EXERCISE: Find how many lines in the material hold the word "picture", then state that number and nothing more.

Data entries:
★ ★ ★ ★
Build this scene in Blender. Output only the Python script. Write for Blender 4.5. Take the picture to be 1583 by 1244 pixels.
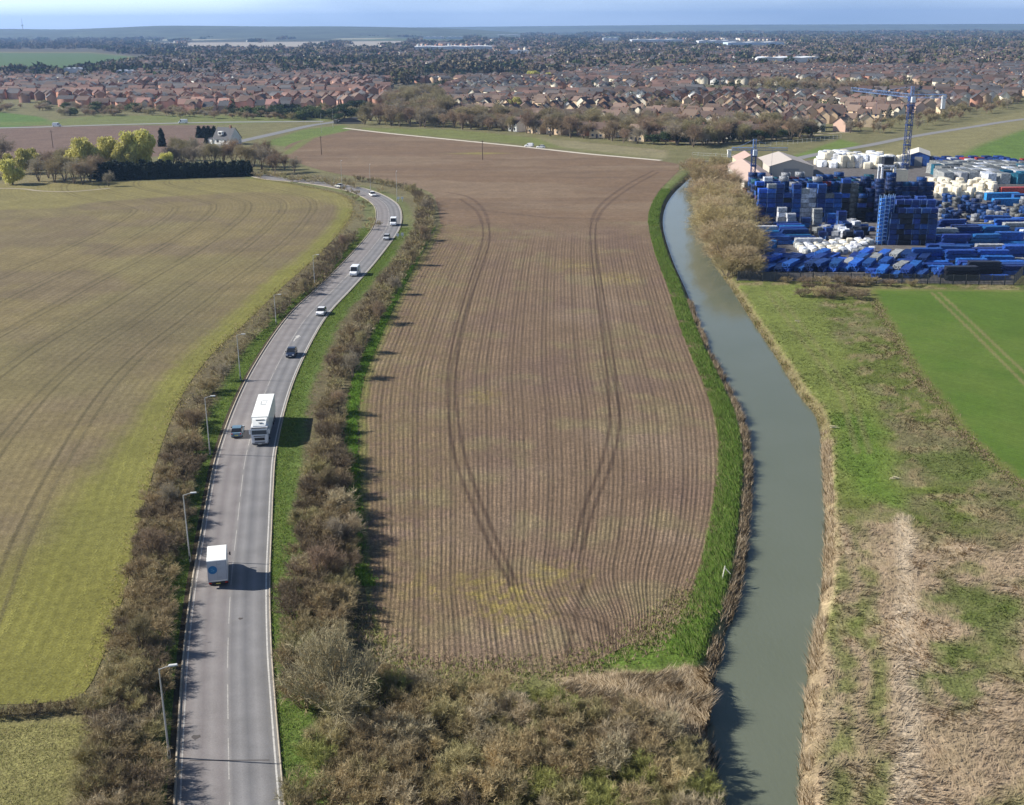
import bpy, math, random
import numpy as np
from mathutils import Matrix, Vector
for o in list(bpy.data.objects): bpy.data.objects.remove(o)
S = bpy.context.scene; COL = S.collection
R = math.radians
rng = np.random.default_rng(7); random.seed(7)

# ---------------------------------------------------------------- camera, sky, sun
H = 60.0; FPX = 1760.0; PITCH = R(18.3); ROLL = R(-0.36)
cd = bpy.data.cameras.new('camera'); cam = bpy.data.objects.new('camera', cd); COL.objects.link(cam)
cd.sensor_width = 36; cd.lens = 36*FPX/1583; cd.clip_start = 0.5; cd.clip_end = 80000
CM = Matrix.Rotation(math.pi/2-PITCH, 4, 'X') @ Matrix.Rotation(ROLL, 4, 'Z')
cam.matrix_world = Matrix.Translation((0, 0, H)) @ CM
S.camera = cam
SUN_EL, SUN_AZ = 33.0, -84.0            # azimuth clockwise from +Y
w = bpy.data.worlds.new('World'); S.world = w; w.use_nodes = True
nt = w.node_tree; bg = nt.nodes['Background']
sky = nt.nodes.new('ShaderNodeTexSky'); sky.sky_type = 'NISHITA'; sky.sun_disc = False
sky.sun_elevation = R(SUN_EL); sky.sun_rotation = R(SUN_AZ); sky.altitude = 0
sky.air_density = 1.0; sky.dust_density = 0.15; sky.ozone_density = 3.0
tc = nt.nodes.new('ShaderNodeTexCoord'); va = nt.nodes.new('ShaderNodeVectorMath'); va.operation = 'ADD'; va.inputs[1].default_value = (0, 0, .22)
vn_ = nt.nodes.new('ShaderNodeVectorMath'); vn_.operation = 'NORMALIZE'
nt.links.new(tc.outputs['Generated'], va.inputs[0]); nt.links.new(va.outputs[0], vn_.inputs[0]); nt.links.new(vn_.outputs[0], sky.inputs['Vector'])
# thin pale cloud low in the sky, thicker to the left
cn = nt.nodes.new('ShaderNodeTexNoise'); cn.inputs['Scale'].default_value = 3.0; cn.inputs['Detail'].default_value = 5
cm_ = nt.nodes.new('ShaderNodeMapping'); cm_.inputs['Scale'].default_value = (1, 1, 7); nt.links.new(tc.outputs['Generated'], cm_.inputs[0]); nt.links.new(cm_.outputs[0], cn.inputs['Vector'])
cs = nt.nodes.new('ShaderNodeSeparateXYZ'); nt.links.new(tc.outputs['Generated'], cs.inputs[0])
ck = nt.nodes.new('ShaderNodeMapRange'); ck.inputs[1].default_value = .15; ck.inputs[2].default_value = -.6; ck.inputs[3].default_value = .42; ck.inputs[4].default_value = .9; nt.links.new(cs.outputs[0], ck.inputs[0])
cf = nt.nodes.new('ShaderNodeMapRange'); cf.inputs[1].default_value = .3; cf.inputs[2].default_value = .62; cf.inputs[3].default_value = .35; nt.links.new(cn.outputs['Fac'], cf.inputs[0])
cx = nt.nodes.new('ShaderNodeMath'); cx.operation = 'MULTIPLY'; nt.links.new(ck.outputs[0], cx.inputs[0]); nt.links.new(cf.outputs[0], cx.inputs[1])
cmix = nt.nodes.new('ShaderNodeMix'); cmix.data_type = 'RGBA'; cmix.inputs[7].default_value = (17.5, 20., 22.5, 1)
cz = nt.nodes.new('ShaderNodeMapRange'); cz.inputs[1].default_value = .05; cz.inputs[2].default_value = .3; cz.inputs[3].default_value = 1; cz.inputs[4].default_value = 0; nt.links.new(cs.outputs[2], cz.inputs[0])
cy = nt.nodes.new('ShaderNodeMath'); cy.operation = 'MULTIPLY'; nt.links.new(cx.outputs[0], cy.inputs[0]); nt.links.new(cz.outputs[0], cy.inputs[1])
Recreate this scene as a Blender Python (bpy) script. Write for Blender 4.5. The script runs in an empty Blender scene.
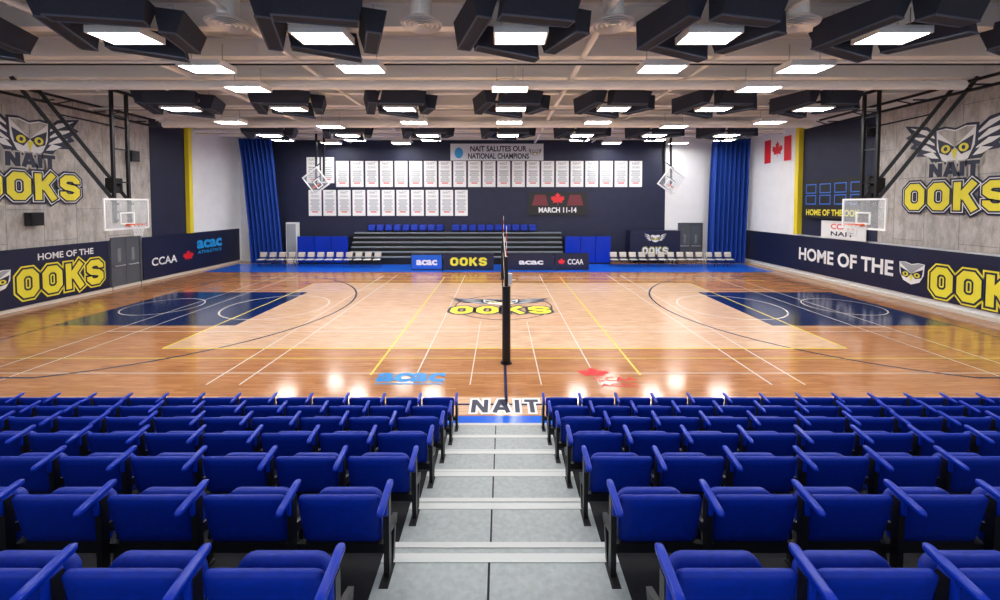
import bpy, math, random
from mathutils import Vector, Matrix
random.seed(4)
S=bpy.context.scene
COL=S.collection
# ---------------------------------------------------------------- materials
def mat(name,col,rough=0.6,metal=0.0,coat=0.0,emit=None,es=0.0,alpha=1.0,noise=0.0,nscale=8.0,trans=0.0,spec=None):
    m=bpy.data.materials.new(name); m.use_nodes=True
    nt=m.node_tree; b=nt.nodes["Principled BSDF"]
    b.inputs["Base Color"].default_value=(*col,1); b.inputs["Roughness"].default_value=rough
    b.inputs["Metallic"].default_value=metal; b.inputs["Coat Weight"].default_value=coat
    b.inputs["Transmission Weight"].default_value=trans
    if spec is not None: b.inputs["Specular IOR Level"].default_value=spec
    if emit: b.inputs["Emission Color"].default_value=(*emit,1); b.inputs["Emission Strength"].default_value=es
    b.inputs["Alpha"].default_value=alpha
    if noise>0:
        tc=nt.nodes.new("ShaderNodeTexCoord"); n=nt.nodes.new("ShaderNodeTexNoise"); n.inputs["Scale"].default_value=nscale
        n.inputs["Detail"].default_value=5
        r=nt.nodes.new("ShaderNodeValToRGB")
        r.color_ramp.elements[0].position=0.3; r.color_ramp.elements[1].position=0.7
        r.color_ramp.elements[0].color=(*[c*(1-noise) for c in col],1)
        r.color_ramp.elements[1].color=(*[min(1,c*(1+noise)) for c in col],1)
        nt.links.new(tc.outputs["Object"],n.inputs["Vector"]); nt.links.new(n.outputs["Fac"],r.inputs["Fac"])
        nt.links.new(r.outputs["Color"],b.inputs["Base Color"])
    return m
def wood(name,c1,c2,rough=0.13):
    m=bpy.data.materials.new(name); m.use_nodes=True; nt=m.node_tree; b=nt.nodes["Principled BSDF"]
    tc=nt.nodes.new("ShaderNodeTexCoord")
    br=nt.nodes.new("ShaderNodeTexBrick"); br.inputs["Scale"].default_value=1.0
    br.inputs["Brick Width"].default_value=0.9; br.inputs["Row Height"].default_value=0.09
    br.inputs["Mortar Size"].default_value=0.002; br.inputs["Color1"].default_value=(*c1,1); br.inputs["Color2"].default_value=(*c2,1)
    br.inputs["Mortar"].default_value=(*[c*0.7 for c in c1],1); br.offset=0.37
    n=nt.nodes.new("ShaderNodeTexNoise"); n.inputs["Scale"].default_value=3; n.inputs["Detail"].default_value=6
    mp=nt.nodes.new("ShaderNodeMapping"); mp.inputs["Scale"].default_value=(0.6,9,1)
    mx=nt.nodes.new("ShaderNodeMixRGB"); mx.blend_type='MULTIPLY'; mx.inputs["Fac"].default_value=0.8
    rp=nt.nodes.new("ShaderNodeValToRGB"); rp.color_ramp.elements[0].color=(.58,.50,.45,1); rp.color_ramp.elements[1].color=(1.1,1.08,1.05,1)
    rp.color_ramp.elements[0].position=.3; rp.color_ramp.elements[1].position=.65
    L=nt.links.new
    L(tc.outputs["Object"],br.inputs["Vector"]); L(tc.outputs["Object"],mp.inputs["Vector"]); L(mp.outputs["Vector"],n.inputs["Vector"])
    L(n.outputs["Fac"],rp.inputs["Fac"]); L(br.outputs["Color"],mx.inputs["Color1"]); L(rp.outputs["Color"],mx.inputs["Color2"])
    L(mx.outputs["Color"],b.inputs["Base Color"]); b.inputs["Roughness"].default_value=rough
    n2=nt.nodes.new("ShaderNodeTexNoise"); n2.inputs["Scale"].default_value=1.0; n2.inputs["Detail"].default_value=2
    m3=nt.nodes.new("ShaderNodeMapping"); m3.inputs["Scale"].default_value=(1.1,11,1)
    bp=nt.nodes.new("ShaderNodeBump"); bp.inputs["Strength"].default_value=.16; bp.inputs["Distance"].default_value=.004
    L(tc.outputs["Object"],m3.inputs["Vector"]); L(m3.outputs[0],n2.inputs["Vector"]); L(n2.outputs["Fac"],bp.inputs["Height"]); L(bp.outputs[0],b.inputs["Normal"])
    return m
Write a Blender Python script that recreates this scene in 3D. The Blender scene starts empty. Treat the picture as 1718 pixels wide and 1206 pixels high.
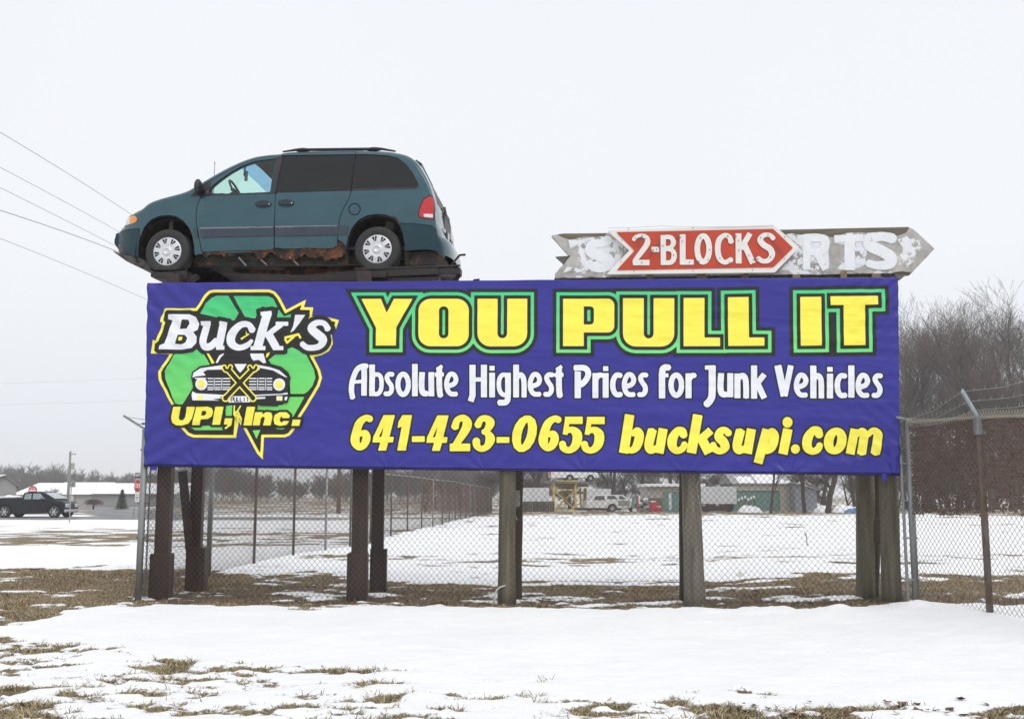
★ ★ ★ ★
FINAL RESULT: 2